Up until this school year, Michael always read at Capitol View Elementary School. Now Michael is reading at Willard Elementary, a new program closer to his home, with a second grader named Luis.

“We are off to a swell start,” Michael said. “I think we’re going to have a great year together.”

Over his 15 years, you could guess correctly that Michael has read with many different students.

Michael and his very first reading partner, Raul, were paired together for three straight years. Recently, Raul graduated from high school.

“I took a graduation card to a vice principal at the school and asked her to give it to him,” Michael said. “I wrote Raul a letter telling him how much I had enjoyed our years reading together, how proud I was of him for getting his degree, and wished him the best.”

The vice principal later emailed Michael and said Raul was floored to receive the card, and that he definitely remembered Michael. Raul even said that Michael was the one that first made him excited about reading.

“It was the most fulfilling thing I have ever heard in my time at Everybody Wins,” Michael said. “If we can make kids excited about reading, we are changing the world.”

One thing about Michael is that when he reads aloud, he does so in a very expressive way to make it more fun and interesting for the kids.

“If a book is silly, I’ll sometimes do silly voices when characters are speaking,” Michael said. “I try to give each character his own identity. Helping to convey the meaning of a book with your own expressiveness is worthwhile. It helps to bring the book alive.”

A student once complimented Michael on his use of expression, saying to him that “it sounds like a movie when you read.”

“A lot of young people have spent many, many hours watching TV and playing video games,” Michael said. “It’s good for them to discover how exciting books are too. In many ways, books are much better!”

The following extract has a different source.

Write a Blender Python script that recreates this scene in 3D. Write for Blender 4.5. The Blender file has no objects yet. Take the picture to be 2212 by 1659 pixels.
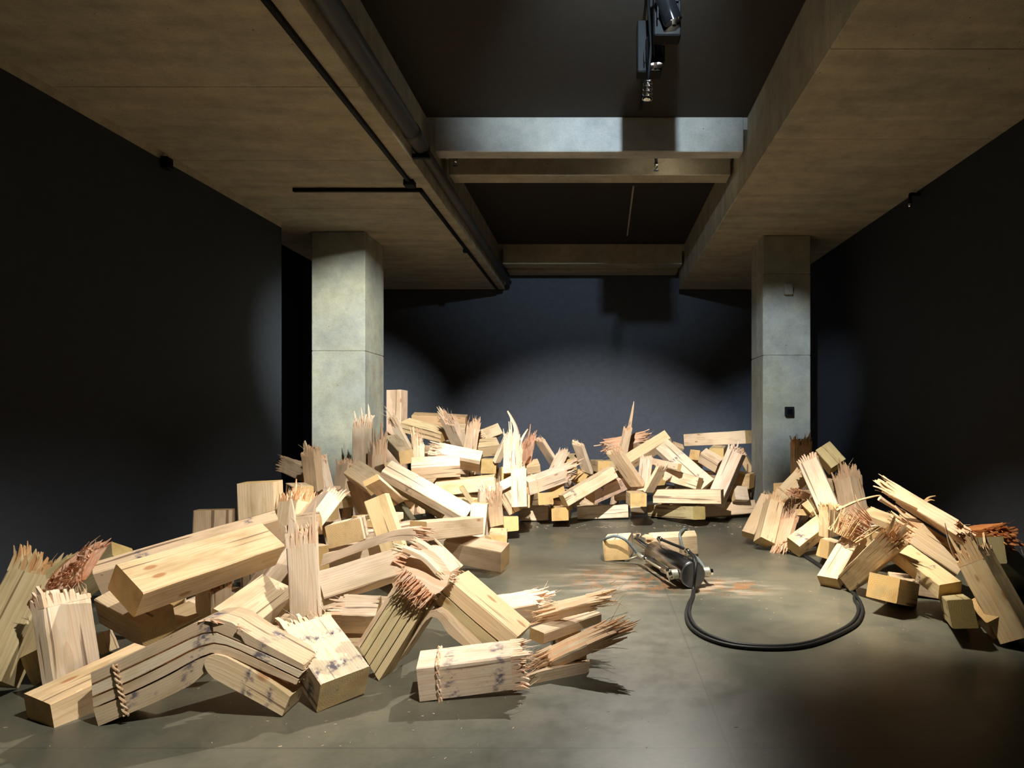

A big part of this mentoring program for Michael is showing up every week and demonstrating to a child that you care enough to be there for them for months on end.

“I try to ask how school is going,” Michael said. “If we’ve talked about their families, and we always do, I ask about brothers or sisters and usually end up with some feel for their home life. You just have to build a trust with one another, and that can take time.”

Michael said that he is confident that the kids he reads with benefit from their time they spend together each week.

“Their reading skills improve, their interest in reading goes up greatly,” Michael said. “Even their range of experience, by interacting weekly with an adult, is expanded. Their confidence grows.”

Thank you, Michael, for making a difference in the lives of many!